━━ Data section ━━
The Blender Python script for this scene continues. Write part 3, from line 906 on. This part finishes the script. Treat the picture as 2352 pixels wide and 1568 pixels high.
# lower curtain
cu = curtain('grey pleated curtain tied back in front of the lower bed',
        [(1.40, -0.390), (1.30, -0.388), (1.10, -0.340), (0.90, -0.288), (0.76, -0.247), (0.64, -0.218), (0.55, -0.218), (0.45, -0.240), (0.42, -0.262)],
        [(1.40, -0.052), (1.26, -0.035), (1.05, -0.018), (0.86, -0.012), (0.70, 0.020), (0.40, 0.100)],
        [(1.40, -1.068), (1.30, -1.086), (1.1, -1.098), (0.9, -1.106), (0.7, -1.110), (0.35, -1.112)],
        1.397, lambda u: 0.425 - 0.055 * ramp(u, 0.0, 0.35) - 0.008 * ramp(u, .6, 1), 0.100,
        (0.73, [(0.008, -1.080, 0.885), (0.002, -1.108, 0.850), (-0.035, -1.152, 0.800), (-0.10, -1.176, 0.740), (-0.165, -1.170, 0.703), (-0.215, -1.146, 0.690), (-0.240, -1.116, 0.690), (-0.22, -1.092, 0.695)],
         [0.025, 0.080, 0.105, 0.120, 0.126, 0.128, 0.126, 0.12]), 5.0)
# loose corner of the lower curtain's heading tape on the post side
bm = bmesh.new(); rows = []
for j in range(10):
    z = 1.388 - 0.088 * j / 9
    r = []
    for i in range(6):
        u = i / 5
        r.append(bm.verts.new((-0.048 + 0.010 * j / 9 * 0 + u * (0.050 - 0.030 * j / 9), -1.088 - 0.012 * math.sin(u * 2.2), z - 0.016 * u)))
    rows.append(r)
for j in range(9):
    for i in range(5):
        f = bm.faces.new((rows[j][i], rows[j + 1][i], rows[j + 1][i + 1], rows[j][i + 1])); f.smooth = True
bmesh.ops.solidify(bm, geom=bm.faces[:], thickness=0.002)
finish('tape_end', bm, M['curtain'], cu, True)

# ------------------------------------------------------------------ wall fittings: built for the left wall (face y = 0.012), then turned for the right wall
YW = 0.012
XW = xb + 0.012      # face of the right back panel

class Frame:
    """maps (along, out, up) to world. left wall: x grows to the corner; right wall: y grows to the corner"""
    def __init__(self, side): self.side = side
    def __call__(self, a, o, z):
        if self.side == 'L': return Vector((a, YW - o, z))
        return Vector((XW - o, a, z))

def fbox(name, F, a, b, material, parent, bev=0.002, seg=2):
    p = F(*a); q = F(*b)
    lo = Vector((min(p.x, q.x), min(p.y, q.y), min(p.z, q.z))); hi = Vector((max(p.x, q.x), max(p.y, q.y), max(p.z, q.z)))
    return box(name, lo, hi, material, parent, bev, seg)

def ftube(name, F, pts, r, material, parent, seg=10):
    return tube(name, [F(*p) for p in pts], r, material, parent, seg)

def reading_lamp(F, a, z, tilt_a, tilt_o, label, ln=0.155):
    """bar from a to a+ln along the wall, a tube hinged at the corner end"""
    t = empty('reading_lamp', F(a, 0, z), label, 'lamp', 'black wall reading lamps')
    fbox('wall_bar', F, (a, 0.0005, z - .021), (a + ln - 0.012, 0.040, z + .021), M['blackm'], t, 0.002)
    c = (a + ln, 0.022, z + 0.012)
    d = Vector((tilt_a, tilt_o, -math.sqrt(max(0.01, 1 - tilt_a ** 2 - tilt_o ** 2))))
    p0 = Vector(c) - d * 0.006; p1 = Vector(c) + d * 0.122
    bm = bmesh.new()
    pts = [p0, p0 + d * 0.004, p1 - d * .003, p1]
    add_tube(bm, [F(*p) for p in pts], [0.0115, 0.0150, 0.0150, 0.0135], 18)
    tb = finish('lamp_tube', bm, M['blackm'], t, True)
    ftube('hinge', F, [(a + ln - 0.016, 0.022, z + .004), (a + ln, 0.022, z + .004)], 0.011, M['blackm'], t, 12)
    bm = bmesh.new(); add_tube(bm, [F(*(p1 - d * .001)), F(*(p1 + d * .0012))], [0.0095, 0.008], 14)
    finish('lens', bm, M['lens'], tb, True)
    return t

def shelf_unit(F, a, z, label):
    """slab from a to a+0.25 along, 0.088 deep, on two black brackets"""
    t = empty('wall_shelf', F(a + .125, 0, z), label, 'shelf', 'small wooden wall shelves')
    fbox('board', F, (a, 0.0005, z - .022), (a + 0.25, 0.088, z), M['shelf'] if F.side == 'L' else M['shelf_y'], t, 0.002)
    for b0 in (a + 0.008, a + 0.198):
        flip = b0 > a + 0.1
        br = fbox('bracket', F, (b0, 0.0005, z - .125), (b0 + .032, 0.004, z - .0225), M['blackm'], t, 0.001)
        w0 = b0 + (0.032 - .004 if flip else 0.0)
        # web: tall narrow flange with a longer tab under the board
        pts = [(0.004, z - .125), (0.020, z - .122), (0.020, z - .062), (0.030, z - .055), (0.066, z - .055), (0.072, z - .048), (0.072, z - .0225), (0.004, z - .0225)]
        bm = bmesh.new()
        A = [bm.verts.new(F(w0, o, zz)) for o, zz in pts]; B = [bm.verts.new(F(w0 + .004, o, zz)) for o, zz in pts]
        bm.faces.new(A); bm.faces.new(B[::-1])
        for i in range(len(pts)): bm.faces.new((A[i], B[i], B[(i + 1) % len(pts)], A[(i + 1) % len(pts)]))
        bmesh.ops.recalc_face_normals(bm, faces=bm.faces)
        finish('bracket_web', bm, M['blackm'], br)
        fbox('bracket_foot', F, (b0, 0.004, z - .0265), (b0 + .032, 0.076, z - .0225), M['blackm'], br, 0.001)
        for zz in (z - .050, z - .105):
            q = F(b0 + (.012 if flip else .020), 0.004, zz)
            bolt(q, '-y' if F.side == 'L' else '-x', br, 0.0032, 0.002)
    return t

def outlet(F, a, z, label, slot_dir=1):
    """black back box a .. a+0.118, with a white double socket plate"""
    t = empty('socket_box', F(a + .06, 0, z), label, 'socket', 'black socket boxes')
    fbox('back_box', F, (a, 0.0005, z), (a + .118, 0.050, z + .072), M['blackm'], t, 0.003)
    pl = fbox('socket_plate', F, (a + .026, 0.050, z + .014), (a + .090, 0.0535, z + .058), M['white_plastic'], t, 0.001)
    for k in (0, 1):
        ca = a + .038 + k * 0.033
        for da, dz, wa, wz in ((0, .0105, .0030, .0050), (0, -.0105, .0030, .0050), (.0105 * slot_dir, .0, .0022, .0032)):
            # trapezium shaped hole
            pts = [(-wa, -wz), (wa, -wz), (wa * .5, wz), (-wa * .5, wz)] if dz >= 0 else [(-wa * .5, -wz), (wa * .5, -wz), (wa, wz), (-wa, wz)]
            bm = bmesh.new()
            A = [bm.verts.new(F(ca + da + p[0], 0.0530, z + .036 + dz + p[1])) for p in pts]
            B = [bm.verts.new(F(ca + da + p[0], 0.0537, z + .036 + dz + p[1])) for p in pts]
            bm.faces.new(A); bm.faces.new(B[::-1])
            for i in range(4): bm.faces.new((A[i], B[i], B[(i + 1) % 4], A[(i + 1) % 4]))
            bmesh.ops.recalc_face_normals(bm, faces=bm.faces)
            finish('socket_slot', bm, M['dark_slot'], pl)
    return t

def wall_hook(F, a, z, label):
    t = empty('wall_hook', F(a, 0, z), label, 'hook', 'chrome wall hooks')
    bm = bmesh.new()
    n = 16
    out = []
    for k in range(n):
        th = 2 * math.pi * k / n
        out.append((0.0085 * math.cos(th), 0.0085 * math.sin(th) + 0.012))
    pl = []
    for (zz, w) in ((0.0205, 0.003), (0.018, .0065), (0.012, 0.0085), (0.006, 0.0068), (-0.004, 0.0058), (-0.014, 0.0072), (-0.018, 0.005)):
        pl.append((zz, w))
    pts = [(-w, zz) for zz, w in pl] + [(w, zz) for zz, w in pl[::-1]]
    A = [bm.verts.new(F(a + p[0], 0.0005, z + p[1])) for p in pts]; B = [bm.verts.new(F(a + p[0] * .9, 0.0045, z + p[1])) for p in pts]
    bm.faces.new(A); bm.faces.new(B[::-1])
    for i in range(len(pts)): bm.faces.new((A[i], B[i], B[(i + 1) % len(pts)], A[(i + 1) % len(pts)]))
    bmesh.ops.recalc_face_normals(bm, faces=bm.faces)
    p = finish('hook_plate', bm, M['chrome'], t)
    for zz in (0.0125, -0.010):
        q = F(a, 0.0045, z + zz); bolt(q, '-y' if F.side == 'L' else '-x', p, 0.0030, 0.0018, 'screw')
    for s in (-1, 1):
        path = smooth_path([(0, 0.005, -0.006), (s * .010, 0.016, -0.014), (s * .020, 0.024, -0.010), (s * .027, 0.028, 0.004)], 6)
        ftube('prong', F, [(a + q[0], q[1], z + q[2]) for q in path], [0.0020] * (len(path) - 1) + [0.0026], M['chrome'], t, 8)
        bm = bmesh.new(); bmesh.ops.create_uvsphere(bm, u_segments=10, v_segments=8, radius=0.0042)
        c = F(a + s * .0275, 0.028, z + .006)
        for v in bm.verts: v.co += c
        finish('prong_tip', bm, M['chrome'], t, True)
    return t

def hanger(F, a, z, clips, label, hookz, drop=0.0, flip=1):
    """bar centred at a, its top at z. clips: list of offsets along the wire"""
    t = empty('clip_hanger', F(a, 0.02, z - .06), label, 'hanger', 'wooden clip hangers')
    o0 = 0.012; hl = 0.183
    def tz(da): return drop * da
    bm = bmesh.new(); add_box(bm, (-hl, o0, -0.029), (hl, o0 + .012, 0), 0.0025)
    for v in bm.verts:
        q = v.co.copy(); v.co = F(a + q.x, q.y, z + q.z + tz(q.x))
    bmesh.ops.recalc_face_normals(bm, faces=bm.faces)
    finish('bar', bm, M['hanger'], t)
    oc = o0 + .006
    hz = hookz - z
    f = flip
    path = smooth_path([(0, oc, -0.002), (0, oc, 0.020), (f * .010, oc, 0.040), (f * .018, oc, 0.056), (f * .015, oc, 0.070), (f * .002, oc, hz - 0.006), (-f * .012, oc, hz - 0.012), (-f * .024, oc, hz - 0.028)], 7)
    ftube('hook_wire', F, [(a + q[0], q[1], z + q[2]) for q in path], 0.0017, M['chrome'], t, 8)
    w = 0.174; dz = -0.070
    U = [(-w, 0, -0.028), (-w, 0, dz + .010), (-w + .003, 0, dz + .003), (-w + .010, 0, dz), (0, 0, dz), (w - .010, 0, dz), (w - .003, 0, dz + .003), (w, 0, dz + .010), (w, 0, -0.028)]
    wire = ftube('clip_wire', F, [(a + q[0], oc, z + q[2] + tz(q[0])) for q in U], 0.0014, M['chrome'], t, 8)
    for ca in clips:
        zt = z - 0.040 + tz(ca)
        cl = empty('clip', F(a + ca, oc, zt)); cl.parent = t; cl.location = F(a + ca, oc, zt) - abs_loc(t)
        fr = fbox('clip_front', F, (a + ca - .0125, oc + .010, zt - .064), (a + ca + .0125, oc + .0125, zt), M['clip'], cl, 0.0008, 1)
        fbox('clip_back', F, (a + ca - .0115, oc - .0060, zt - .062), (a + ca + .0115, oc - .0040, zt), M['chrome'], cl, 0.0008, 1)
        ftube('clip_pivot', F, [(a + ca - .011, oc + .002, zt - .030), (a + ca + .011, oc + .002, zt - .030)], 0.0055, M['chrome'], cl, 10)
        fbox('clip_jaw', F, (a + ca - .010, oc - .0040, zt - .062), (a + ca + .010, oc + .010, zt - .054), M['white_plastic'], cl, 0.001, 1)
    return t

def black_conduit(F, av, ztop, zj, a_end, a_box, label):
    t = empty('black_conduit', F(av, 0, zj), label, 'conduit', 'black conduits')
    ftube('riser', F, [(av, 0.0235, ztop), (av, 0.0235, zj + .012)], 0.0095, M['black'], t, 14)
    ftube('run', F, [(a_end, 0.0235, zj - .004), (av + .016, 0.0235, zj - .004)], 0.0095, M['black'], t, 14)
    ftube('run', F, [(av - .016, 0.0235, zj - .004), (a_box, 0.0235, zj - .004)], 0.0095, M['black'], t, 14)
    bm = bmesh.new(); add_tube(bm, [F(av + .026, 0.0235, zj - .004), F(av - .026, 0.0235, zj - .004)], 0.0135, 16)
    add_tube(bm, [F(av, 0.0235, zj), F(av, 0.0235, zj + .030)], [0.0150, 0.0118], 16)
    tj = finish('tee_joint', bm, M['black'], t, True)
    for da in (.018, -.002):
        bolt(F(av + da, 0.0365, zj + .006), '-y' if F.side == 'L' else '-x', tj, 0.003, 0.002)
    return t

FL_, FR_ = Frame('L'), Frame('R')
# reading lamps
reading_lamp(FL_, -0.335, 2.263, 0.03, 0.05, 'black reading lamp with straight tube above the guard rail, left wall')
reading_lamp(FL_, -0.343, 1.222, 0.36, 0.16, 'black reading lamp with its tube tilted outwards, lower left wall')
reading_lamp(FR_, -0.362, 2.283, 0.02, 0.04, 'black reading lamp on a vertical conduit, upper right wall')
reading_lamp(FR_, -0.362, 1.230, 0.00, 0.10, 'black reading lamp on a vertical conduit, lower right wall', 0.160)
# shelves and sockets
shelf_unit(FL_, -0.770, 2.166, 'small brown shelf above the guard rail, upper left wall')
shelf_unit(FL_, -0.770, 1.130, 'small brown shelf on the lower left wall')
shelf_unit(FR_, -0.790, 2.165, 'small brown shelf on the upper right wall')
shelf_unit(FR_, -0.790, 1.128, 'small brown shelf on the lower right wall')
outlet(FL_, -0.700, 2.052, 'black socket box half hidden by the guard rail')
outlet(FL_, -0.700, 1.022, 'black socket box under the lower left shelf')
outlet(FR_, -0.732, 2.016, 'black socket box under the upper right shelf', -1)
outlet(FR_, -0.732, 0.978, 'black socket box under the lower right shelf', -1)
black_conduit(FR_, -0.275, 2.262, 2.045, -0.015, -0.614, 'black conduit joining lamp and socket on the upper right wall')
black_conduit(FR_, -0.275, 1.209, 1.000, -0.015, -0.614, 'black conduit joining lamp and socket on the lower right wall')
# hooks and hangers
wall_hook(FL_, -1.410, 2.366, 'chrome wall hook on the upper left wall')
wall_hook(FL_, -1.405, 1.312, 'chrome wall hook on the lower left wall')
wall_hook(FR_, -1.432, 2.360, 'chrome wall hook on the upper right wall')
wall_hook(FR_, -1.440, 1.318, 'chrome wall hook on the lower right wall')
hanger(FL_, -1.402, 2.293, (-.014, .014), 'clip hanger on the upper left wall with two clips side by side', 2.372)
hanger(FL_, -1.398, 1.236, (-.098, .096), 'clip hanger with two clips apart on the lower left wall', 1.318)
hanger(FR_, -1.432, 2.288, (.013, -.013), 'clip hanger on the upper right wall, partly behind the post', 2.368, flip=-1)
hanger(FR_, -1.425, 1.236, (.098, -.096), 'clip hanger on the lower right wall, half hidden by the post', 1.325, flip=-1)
━━━
▶ **Goal**: Display every line of the listing that contains the string "from".

▶ **Task output**:
The Blender Python script for this scene continues. Write part 3, from line 906 on. This part finishes the script. Treat the picture as 2352 pixels wide and 1568 pixels high.
    """bar from a to a+ln along the wall, a tube hinged at the corner end"""
    """slab from a to a+0.25 along, 0.088 deep, on two black brackets"""